Melibee: When you think of the people who are serving in Kibera now, the American students, or international students that are going to the University of North Carolina (partners in Carolina for Kibera), what lessons do you observe about re-entry? What do they teach you, touching back to their lives and the program’s life? What are you reminded of?

RB: The biggest lessons we learned tactically was that we just don’t have the capacity to handle large numbers of volunteers – it’s not good for them, it’s not good for the organization, so we do very small numbers. It’s not written commitment but it’s an expressed, verbal commitment that they will continue to volunteer with the organization for at least a year afterwards. Many of them volunteer ten years afterwards and so that’s a way that we kind of keep them engaged. We work with them beforehand to really structure exactly what it is that they’re going to be doing and why and make sure that’s clear to them as well as the team on the ground, and those are all the lessons that I learned over the course of the decade.
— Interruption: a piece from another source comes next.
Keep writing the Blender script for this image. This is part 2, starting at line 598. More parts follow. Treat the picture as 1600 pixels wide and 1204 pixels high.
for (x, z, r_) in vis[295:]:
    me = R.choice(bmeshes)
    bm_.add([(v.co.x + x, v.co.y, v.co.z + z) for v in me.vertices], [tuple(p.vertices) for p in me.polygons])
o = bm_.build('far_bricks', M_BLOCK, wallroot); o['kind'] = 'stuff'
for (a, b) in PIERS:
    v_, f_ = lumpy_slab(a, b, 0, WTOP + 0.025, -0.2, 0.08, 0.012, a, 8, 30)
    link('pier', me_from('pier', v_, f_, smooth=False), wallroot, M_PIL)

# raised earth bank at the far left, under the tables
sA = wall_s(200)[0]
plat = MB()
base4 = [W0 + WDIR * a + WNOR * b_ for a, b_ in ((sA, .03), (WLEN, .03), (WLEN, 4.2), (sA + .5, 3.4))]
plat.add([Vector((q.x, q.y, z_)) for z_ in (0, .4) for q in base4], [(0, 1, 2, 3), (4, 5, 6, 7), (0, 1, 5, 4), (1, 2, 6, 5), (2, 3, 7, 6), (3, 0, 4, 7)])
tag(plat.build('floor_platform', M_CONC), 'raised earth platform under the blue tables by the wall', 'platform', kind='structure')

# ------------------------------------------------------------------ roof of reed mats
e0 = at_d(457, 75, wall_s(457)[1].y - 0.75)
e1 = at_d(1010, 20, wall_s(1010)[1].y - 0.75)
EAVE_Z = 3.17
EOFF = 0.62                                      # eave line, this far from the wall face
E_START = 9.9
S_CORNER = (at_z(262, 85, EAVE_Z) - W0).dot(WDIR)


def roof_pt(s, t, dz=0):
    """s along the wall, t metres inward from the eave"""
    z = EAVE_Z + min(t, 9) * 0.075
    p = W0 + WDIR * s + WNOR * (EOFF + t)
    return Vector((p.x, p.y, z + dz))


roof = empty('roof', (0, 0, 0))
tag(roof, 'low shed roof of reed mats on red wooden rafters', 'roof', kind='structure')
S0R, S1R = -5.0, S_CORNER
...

The other piece on that is just a piece of advice for students I think, which is, there’s no shortage of things to care about so find one and commit yourself to it, and when you’re studying abroad there are multiple different ways of doing it. You can try and go to every continent, go to many continents as you want but if you really want to make an impact in the places you go, and if you don’t then that’s fine, but make it a deliberate decision, but if you want to make an impact in a place you have to commit over a long period of time; that means going back, that means, you know, passing on the spring break to Mexico to go back and keep those relationships fresh and healthy.

Rye Barcott will be speaking at NAFSA on Thursday, May 30th. I’d recommend that you grab his book ahead of time and read more of his wisdom prior to hearing him present live. His incredible story of how Carolina in Kibera was founded will move you to tears. It is particularly jarring in that is happened WHILE Rye was serving in the Marines. Now that’s service – redefined.

(Heading to the NAFSA conference? Join us on May 10th for this exclusive session on conference tips!)

2 comments

  1. latonyawt says:

    Before you travel how much studying do you do on that place? Are you ever afraid you just cant adapt to the new culture?

    • I can’t speak for Rye, but I can say that I read up as much as time permits before I travel. I usually connect through my own network with locals prior to departure whenever possible. Do I worry I won’t adapt – not at all. I see it all as part of the great experience of traveling – every moment is a learning and reflective experience. 🙂 Thanks again for writing!